La Commission devrait également être investie du pouvoir d’accorder des dépens, ce qui découragerait les plaignants de déposer des plaintes frivoles.
Traiter les fournisseurs de service Internet comme des éditeurs
L’ancien article 13 de la LCDP excluait en outre les fournisseurs de service Internet de sa propre portée, ce qui créait un autre problème. Les sections de l’ABC s’accordent sur le point qu’un nouvel article 13 devrait délibérément renverser la vapeur. « Lorsqu’un fournisseur de service Internet autorise une personne à utiliser ses services, il indique ce que la personne affiche sur sa plateforme », dit le mémoire.
Me Matas a peu de patience pour les personnes qui se plaignent de la censure. « Ils n’ont en quelque sorte rien compris », dit-il, étant donné que ce que l’ABC recommande, c’est de renforcer au moyen d’une loi et de l’expertise institutionnelle ce qui existe déjà dans les modalités d’utilisation des plateformes des fournisseurs de service Internet. « Sauf tout le respect que je dois aux fournisseurs d’Internet, ajoute-t-il, dans ce domaine, ils ne savent pas ce qu’ils font. Ils connaissent la technologie, mais ne savent pas nécessairement reconnaître les propos haineux, et c’est au sein des commissions des droits de la personne qu’on trouve les experts en la matière. Nous devrions faire appel à eux ».
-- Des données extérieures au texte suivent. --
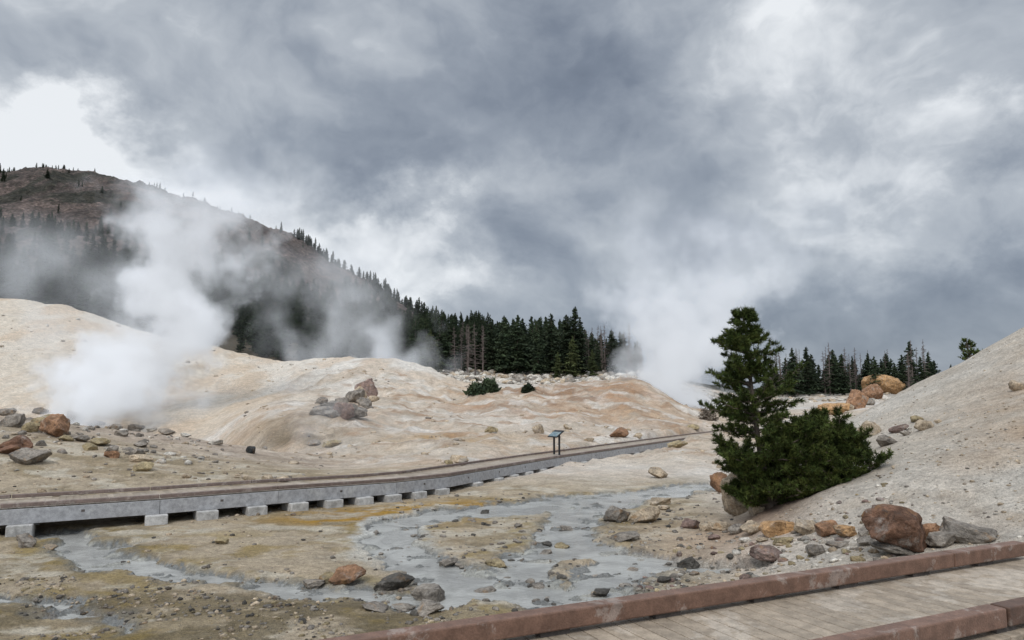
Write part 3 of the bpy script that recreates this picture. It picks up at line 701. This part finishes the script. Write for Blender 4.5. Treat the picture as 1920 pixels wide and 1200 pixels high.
def bush(name,u,v,w,h_,seed,n=900,mat=None,k_=1.0):
    q=hit(u,v)
    if not q: return
    r=np.random.default_rng(seed); T=Tris(); k=q[1]/F
    for _ in range(n):
        p_=r.normal(size=3); p_/=np.linalg.norm(p_); p_*=r.uniform(.55,1); p_[2]=abs(p_[2])
        lump=.8+.3*mnoise.noise(Vector((p_*2.5+seed).tolist())); p_=p_*lump*np.array((w/2*k,w/2*k,h_*k)); e=r.normal(size=3)*k*4*k_
        f=r.normal(size=3)*k*3*k_; cl=r.uniform(.6,1.4); T.tri(p_-e*.3,p_+f,p_+e,(cl,cl,cl),0)
    me=T.mesh(name,[mat or needleM,barkM]); o=bpy.data.objects.new(name,me); link(o); o.location=(q[0],q[1],q[2]-.1)
bush('juniper_bush',892,738,44,26,3,mat=farM); bush('juniper_bush',918,734,42,30,4,mat=farM); bush('juniper_bush',990,735,24,18,5,mat=farM)
dryM=leafmat('dry_twigs',(.16,.13,.10),(.25,.21,.17),3)
bush('dry_shrub',1328,788,46,34,8,700,dryM,.6)
# ---------------------------------------------------------------- steam
def steam(name,y,path,k,yw=1.0,scale=.22,contrast=1.6,emis=.34,seed=0,step=1.5,warp=.9):
    """path: list of (v,u,rpx,dens) bottom->top"""
    pp=[P(u,v,y) for v,u,_,_ in path]; pxm=y*S/F
    zs=[q[2] for q in pp]; z0,z1=zs[0],zs[-1]; xs=[q[0] for q in pp]; rs=[q[2]*pxm for q in path]
    x0=min(xs)-1; x1=max(xs)+1; rm_=max(rs)
    m=bpy.data.materials.new('steam_'+name); m.use_nodes=True; t=NT(m.node_tree); t.n.remove(t.n['Principled BSDF'])
    out=[n for n in t.n if n.bl_idname=='ShaderNodeOutputMaterial'][0]
    p=pos(t)
    rampts=[((z-z0)/(z1-z0),((x-x0)/(x1-x0),r_/rm_,min(1,q[3]))) for z,x,r_,q in zip(zs,xs,rs,path)]
    s0=t.node('ShaderNodeSeparateXYZ'); t.l.new(p,s0.inputs[0])
    t0=t.m('DIVIDE',t.m('SUBTRACT',s0.outputs[2],z0),z1-z0,clamp=True)
    c0=t.node('ShaderNodeSeparateColor'); t.l.new(t.ramp(t0,rampts),c0.inputs[0])
    rloc=t.m('MULTIPLY',c0.outputs[1],rm_)
    wv=t.vm('SCALE',t.vm('SUBTRACT',t.noise(t.vm('ADD',p,(seed*17.,0,0)),scale*.7,2,.5,0,True),(.5,.5,.5)),t.m('MULTIPLY',rloc,warp*2))
    pw=t.vm('ADD',p,wv)
    sx=t.node('ShaderNodeSeparateXYZ'); t.l.new(pw,sx.inputs[0])
    tt=t.m('DIVIDE',t.m('SUBTRACT',sx.outputs[2],z0),z1-z0,clamp=True)
    sc=t.node('ShaderNodeSeparateColor'); t.l.new(t.ramp(tt,rampts),sc.inputs[0])
    cx=t.m('MULTIPLY_ADD',sc.outputs[0],x1-x0,x0)
    dx=t.m('SUBTRACT',sx.outputs[0],cx); dy=t.m('DIVIDE',t.m('SUBTRACT',sx.outputs[1],y*S),yw)
    d=t.m('SQRT',t.m('ADD',t.m('MULTIPLY',dx,dx),t.m('MULTIPLY',dy,dy)))
    dn=t.m('DIVIDE',d,t.m('MULTIPLY',sc.outputs[1],rm_))
    nz_=t.noise(t.vm('ADD',p,(seed*9.,0,0)),scale,4,.6)
    den=t.m('ADD',t.m('SUBTRACT',.9,dn),t.m('MULTIPLY',t.m('SUBTRACT',nz_,.5),contrast*2))
    den=t.m('MAXIMUM',den,0); den=t.m('MULTIPLY',t.m('MINIMUM',den,1.0),sc.outputs[2])
    fd=t.m('MULTIPLY',t.mr(s0.outputs[2],z1-(z1-z0)*.2,z1,1,0),t.mr(s0.outputs[2],z0-1.5,z0,0,1))
    den=t.m('MULTIPLY',t.m('MULTIPLY',den,fd),k)
    pv=t.node('ShaderNodeVolumePrincipled'); pv.inputs['Color'].default_value=(.97,.98,1,1); pv.inputs['Anisotropy'].default_value=.1
    t.l.new(den,pv.inputs['Density']); t.l.new(t.m('MULTIPLY',den,emis),pv.inputs['Emission Strength']); pv.inputs['Emission Color'].default_value=(.93,.96,1,1)  # steam glows slightly, standing in for light scattered many times inside it
    t.l.new(pv.outputs[0],out.inputs['Volume'])
    m.cycles.volume_step_rate=step
    vs=[];fs=[];N=14
    rings=[(xs[0],zs[0]-1.5,rs[0]*1.3)]+[(x,z,r_*1.6) for x,z,r_ in zip(xs,zs,rs)]
    for x,z,r_ in rings:
        for j in range(N):
            a=j*2*math.pi/N; vs.append((x+math.cos(a)*r_,y*S+math.sin(a)*r_*yw,z))
    for i_ in range(len(rings)-1):
        for j in range(N):
            l=(j+1)%N; fs.append((i_*N+j,i_*N+l,(i_+1)*N+l,(i_+1)*N+j))
    fs.append(tuple(range(N))[::-1]); fs.append(tuple((len(rings)-1)*N+j for j in range(N)))
    me=bpy.data.meshes.new(name); me.from_pydata(vs,[],fs); me.materials.append(m)
    link(bpy.data.objects.new(name,me))
steam('steam_plume',56,[(800,290,80,.25),(750,210,140,.6),(700,215,140,.9),(650,280,125,1),(600,312,108,1),(545,330,108,.85),(480,345,128,.45),(420,380,160,.24),(350,408,195,.11),(260,440,230,.03)],.95,.75,.28,1.55,seed=1,warp=.95)
steam('steam_plume',52,[(790,150,70,.7),(745,175,95,1),(710,205,90,1),(675,220,70,.6),(635,225,60,.1)],1.2,.8,.42,1.3,emis=.38,seed=6,step=2)
steam('steam_plume',88,[(710,680,110,.6),(660,660,160,.9),(610,660,170,.8),(560,640,180,.5),(500,610,190,.24),(430,580,200,.06)],.20,.4,.11,1.5,seed=2,warp=1.2,step=2)
steam('steam_plume',72,[(800,1300,50,.9),(740,1275,85,1),(690,1262,110,1),(640,1265,130,.75),(590,1285,160,.45),(520,1320,200,.22),(440,1360,230,.11),(360,1390,250,.03)],.66,.7,.20,1.5,seed=3,warp=1.0)
steam('steam_plume',62,[(830,430,200,.3),(760,330,300,.6),(700,230,380,.6),(650,190,420,.5),(590,200,430,.36),(520,240,420,.24),(450,290,400,.13),(370,330,380,.04)],.125,.3,.12,1.4,seed=4,step=2,warp=1.1)
steam('steam_plume',31,[(860,560,80,.7),(825,590,110,.6),(785,600,120,.35),(740,590,130,.08)],.26,.5,.40,1.6,seed=5,step=2,warp=1.2)
steam('steam_plume',100,[(600,20,90,.5),(550,30,110,.7),(500,25,110,.5),(450,10,110,.15),(410,0,110,.03)],.06,.5,.14,1.6,seed=7,step=2)
# ---------------------------------------------------------------- world
w=bpy.data.worlds.new('World'); scene.world=w; w.use_nodes=True; t=NT(w.node_tree); bg=t.n['Background']
SE,SR=math.radians(52),math.radians(200)
sky=t.node('ShaderNodeTexSky'); sky.sky_type='NISHITA'; sky.sun_disc=False; sky.sun_elevation=SE; sky.sun_rotation=SR
dirv=t.node('ShaderNodeTexCoord').outputs['Generated']
dirn=t.vm('NORMALIZE',dirv)
st=t.vm('MULTIPLY',dirn,(1,1,1.3))
w1=t.vm('SCALE',t.vm('SUBTRACT',t.noise(st,2.6,3,.5,0,True),(.5,.5,.5)),.26)
w2=t.vm('SCALE',t.vm('SUBTRACT',t.noise(st,9,6,.62,0,True),(.5,.5,.5)),.16)
dw=t.vm('ADD',dirn,t.vm('ADD',w1,w2))
def dirpx(u,v): return Vector(P(u,v,1.0,1.0)).normalized()
val=None
blobs=[
 (150,275,260,85,.60),(20,300,130,70,.25),(640,420,260,75,.34),(820,470,160,60,.16),(1620,360,170,75,.34),(1480,120,170,130,.16),(1760,190,110,60,.34),(1440,50,140,70,.10),
 (950,200,330,140,-.22),(1090,210,130,110,-.14),(700,300,260,60,-.12),(1890,230,90,110,-.27),(930,430,110,50,-.26),(420,330,180,60,-.08),
 (1300,650,620,80,-.24),(1700,640,400,100,-.18),(1050,530,300,60,-.04),(300,90,300,90,.08),(620,110,180,60,.06),(60,60,200,60,.0),(1250,300,180,120,.02),(1550,500,300,60,.06),(1330,480,140,80,-.05)]
for u,v,ru,rv,a in blobs:
    c0=dirpx(u,v); sx_=ru/F*1.3; sz_=rv/F*1.3
    e=t.vm('LENGTH',t.vm('MULTIPLY',t.vm('SUBTRACT',dw,tuple(c0)),(1/sx_,0,1/sz_)))
    q=t.mr(e,0,1.25,a,0)
    val=q if val is None else t.m('ADD',val,q)
dst=t.vm('ADD',st,t.vm('SCALE',t.vm('SUBTRACT',t.noise(st,4,4,.55,0,True),(.5,.5,.5)),.25))
nA=t.noise(dst,3.4,9,.55); nB=t.noise(dst,8.5,8,.58)
nC=t.m('ABSOLUTE',t.m('SUBTRACT',t.noise(dst,6.0,6,.52),.5))
ds2=t.vm('ADD',dst,(.02,0,.045))
rel=t.m('SUBTRACT',t.noise(dst,5.5,5,.5),t.noise(ds2,5.5,5,.5))  # lit and shaded cloud edges painted into the sky from offset noise
val=t.m('ADD',val,t.m('MULTIPLY_ADD',t.m('SUBTRACT',nA,.5),.75,.60))
val=t.m('ADD',val,t.m('MULTIPLY',t.m('SUBTRACT',nB,.5),.26))
val=t.m('ADD',val,t.m('MULTIPLY',t.m('SUBTRACT',.09,nC),.32))
val=t.m('ADD',val,t.m('MULTIPLY',rel,.75))
sep=t.node('ShaderNodeSeparateXYZ'); t.l.new(dirn,sep.inputs[0])
cl=t.ramp(val,[(0,(.15,.18,.23)),(.25,(.205,.24,.30)),(.5,(.315,.355,.415)),(.74,(.49,.53,.58)),(1,(.88,.91,.94))])
nis=t.vm('SCALE',sky.outputs[0],.09)
cl=t.mix(.92,nis,cl)
boost=t.m('ADD',1,t.m('ADD',t.mr(sep.outputs[2],.52,.8,0,1.5),t.mr(sep.outputs[1],.15,-.5,0,.9)))  # out-of-view sky overhead and behind camera brightened to add ambient light
cl=t.vm('SCALE',cl,boost)
t.l.new(cl,bg.inputs[0]); bg.inputs[1].default_value=1.0
sl=bpy.data.lights.new('sun','SUN'); sl.energy=1.5; sl.angle=math.radians(18); sl.color=(1,.96,.9)
so=bpy.data.objects.new('sun',sl); link(so)
sd_=Vector((math.cos(SE)*math.sin(SR),math.cos(SE)*math.cos(SR),math.sin(SE)))
so.rotation_euler=sd_.to_track_quat('Z','Y').to_euler()
cam=bpy.data.cameras.new('camera'); cam.sensor_width=36; cam.lens=36*F/1920; cam.clip_end=12000; cam.clip_start=.05
co_=bpy.data.objects.new('camera',cam); link(co_); co_.location=(0,0,0); co_.rotation_euler=(math.pi/2+PITCH,0,0)
scene.camera=co_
Richard Marceau irait même plus loin et exigerait que les membres du conseil d’administration et de la direction des fournisseurs de service soient tenus « potentiellement imputables » de l’autorisation régulière ou réitérée de publication de contenu haineux sur leurs plateformes.
Il ajoute que les sociétés spécialisées en technologie sont déjà légalement tenues d’éliminer le contenu qui enfreint les droits d’auteurs ou la loi, comme la pornographie juvénile ou l’utilisation sans autorisation de chansons ou de films. « Elles ont déjà la technologie pour enlever ça. Dans le cas d’un truc haineux, elles pourraient faire la même chose », dit-il.
En fin de compte, il s’agit de s’assurer que ce qui est déjà interdit en vertu des modalités d’utilisation des services des fournisseurs de service Internet est non seulement appliqué en théorie, mais aussi en pratique.